→ Exercise
Copy the data precisely, keeping every character.

→ Data shown

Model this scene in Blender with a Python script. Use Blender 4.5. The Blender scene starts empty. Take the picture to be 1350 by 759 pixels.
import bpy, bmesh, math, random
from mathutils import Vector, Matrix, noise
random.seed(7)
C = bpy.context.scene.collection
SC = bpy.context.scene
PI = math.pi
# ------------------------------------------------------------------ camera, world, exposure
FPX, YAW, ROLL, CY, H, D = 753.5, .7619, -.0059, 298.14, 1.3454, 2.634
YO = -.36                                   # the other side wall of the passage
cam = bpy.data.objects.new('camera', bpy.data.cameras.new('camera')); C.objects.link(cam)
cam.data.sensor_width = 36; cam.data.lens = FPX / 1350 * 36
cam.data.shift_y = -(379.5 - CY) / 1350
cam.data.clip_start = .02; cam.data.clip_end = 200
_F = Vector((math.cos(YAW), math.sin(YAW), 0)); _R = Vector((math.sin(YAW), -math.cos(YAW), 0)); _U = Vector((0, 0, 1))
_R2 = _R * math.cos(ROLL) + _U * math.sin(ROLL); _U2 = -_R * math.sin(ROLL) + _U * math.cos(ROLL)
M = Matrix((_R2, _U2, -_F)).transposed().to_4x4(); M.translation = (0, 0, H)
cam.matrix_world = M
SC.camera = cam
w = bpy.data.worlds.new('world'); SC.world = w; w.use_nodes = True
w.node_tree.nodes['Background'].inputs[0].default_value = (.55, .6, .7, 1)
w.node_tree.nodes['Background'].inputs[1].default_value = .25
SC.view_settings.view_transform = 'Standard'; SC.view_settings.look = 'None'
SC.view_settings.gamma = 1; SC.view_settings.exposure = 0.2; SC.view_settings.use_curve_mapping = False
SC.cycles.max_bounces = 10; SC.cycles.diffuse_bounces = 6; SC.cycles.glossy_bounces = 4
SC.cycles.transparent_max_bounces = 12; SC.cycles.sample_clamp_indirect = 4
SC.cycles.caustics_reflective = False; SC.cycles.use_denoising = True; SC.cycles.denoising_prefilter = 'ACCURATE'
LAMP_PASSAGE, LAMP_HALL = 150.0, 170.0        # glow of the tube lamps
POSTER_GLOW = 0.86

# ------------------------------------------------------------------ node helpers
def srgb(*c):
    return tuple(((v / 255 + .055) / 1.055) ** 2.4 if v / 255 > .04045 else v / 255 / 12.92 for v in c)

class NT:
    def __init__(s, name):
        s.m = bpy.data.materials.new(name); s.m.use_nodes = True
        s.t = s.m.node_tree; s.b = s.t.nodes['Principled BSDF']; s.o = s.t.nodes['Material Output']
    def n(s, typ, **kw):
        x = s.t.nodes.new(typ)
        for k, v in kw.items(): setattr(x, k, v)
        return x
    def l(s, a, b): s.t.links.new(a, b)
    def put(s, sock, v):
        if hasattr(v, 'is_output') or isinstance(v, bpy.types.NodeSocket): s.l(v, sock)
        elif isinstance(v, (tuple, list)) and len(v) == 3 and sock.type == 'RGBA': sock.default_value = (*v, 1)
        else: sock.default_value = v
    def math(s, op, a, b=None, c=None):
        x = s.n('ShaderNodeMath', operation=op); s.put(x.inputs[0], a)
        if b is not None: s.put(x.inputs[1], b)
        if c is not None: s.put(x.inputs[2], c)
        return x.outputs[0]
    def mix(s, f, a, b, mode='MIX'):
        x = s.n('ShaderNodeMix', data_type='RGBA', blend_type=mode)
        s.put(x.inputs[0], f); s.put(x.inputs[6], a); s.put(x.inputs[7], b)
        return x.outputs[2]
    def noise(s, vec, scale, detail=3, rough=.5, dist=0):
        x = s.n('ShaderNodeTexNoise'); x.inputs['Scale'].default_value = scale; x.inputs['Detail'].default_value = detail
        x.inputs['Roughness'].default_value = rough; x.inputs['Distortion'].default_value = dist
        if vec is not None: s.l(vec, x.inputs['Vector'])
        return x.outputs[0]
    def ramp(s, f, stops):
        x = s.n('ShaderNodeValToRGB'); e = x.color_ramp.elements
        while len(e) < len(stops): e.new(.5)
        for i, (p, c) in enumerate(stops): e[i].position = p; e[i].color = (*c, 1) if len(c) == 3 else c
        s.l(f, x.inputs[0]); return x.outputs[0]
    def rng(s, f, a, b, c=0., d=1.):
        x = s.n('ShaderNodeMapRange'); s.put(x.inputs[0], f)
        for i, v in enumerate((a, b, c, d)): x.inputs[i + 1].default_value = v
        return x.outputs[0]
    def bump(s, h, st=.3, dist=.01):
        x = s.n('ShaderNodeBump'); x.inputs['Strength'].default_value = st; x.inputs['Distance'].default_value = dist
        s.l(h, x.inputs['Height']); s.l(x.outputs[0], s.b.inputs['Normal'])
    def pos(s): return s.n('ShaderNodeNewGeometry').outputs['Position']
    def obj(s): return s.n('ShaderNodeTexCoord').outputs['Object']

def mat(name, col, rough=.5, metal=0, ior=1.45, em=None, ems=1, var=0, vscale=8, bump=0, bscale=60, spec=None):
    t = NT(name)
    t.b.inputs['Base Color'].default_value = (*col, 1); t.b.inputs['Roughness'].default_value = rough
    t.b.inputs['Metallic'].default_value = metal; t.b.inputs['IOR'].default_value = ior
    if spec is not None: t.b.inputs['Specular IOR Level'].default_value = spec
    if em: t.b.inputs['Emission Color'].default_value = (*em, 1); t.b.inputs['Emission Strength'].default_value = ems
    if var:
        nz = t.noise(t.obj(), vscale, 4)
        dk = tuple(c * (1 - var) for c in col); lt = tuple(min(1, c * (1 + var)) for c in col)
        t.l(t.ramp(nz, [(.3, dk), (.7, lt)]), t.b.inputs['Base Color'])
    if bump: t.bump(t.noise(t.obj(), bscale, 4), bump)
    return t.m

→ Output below
Model this scene in Blender with a Python script. Use Blender 4.5. The Blender scene starts empty. Take the picture to be 1350 by 759 pixels.
import bpy, bmesh, math, random
from mathutils import Vector, Matrix, noise
random.seed(7)
C = bpy.context.scene.collection
SC = bpy.context.scene
PI = math.pi
# ------------------------------------------------------------------ camera, world, exposure
FPX, YAW, ROLL, CY, H, D = 753.5, .7619, -.0059, 298.14, 1.3454, 2.634
YO = -.36                                   # the other side wall of the passage
cam = bpy.data.objects.new('camera', bpy.data.cameras.new('camera')); C.objects.link(cam)
cam.data.sensor_width = 36; cam.data.lens = FPX / 1350 * 36
cam.data.shift_y = -(379.5 - CY) / 1350
cam.data.clip_start = .02; cam.data.clip_end = 200
_F = Vector((math.cos(YAW), math.sin(YAW), 0)); _R = Vector((math.sin(YAW), -math.cos(YAW), 0)); _U = Vector((0, 0, 1))
_R2 = _R * math.cos(ROLL) + _U * math.sin(ROLL); _U2 = -_R * math.sin(ROLL) + _U * math.cos(ROLL)
M = Matrix((_R2, _U2, -_F)).transposed().to_4x4(); M.translation = (0, 0, H)
cam.matrix_world = M
SC.camera = cam
w = bpy.data.worlds.new('world'); SC.world = w; w.use_nodes = True
w.node_tree.nodes['Background'].inputs[0].default_value = (.55, .6, .7, 1)
w.node_tree.nodes['Background'].inputs[1].default_value = .25
SC.view_settings.view_transform = 'Standard'; SC.view_settings.look = 'None'
SC.view_settings.gamma = 1; SC.view_settings.exposure = 0.2; SC.view_settings.use_curve_mapping = False
SC.cycles.max_bounces = 10; SC.cycles.diffuse_bounces = 6; SC.cycles.glossy_bounces = 4
SC.cycles.transparent_max_bounces = 12; SC.cycles.sample_clamp_indirect = 4
SC.cycles.caustics_reflective = False; SC.cycles.use_denoising = True; SC.cycles.denoising_prefilter = 'ACCURATE'
LAMP_PASSAGE, LAMP_HALL = 150.0, 170.0        # glow of the tube lamps
POSTER_GLOW = 0.86

# ------------------------------------------------------------------ node helpers
def srgb(*c):
    return tuple(((v / 255 + .055) / 1.055) ** 2.4 if v / 255 > .04045 else v / 255 / 12.92 for v in c)

class NT:
    def __init__(s, name):
        s.m = bpy.data.materials.new(name); s.m.use_nodes = True
        s.t = s.m.node_tree; s.b = s.t.nodes['Principled BSDF']; s.o = s.t.nodes['Material Output']
    def n(s, typ, **kw):
        x = s.t.nodes.new(typ)
        for k, v in kw.items(): setattr(x, k, v)
        return x
    def l(s, a, b): s.t.links.new(a, b)
    def put(s, sock, v):
        if hasattr(v, 'is_output') or isinstance(v, bpy.types.NodeSocket): s.l(v, sock)
        elif isinstance(v, (tuple, list)) and len(v) == 3 and sock.type == 'RGBA': sock.default_value = (*v, 1)
        else: sock.default_value = v
    def math(s, op, a, b=None, c=None):
        x = s.n('ShaderNodeMath', operation=op); s.put(x.inputs[0], a)
        if b is not None: s.put(x.inputs[1], b)
        if c is not None: s.put(x.inputs[2], c)
        return x.outputs[0]
    def mix(s, f, a, b, mode='MIX'):
        x = s.n('ShaderNodeMix', data_type='RGBA', blend_type=mode)
        s.put(x.inputs[0], f); s.put(x.inputs[6], a); s.put(x.inputs[7], b)
        return x.outputs[2]
    def noise(s, vec, scale, detail=3, rough=.5, dist=0):
        x = s.n('ShaderNodeTexNoise'); x.inputs['Scale'].default_value = scale; x.inputs['Detail'].default_value = detail
        x.inputs['Roughness'].default_value = rough; x.inputs['Distortion'].default_value = dist
        if vec is not None: s.l(vec, x.inputs['Vector'])
        return x.outputs[0]
    def ramp(s, f, stops):
        x = s.n('ShaderNodeValToRGB'); e = x.color_ramp.elements
        while len(e) < len(stops): e.new(.5)
        for i, (p, c) in enumerate(stops): e[i].position = p; e[i].color = (*c, 1) if len(c) == 3 else c
        s.l(f, x.inputs[0]); return x.outputs[0]
    def rng(s, f, a, b, c=0., d=1.):
        x = s.n('ShaderNodeMapRange'); s.put(x.inputs[0], f)
        for i, v in enumerate((a, b, c, d)): x.inputs[i + 1].default_value = v
        return x.outputs[0]
    def bump(s, h, st=.3, dist=.01):
        x = s.n('ShaderNodeBump'); x.inputs['Strength'].default_value = st; x.inputs['Distance'].default_value = dist
        s.l(h, x.inputs['Height']); s.l(x.outputs[0], s.b.inputs['Normal'])
    def pos(s): return s.n('ShaderNodeNewGeometry').outputs['Position']
    def obj(s): return s.n('ShaderNodeTexCoord').outputs['Object']

def mat(name, col, rough=.5, metal=0, ior=1.45, em=None, ems=1, var=0, vscale=8, bump=0, bscale=60, spec=None):
    t = NT(name)
    t.b.inputs['Base Color'].default_value = (*col, 1); t.b.inputs['Roughness'].default_value = rough
    t.b.inputs['Metallic'].default_value = metal; t.b.inputs['IOR'].default_value = ior
    if spec is not None: t.b.inputs['Specular IOR Level'].default_value = spec
    if em: t.b.inputs['Emission Color'].default_value = (*em, 1); t.b.inputs['Emission Strength'].default_value = ems
    if var:
        nz = t.noise(t.obj(), vscale, 4)
        dk = tuple(c * (1 - var) for c in col); lt = tuple(min(1, c * (1 + var)) for c in col)
        t.l(t.ramp(nz, [(.3, dk), (.7, lt)]), t.b.inputs['Base Color'])
    if bump: t.bump(t.noise(t.obj(), bscale, 4), bump)
    return t.m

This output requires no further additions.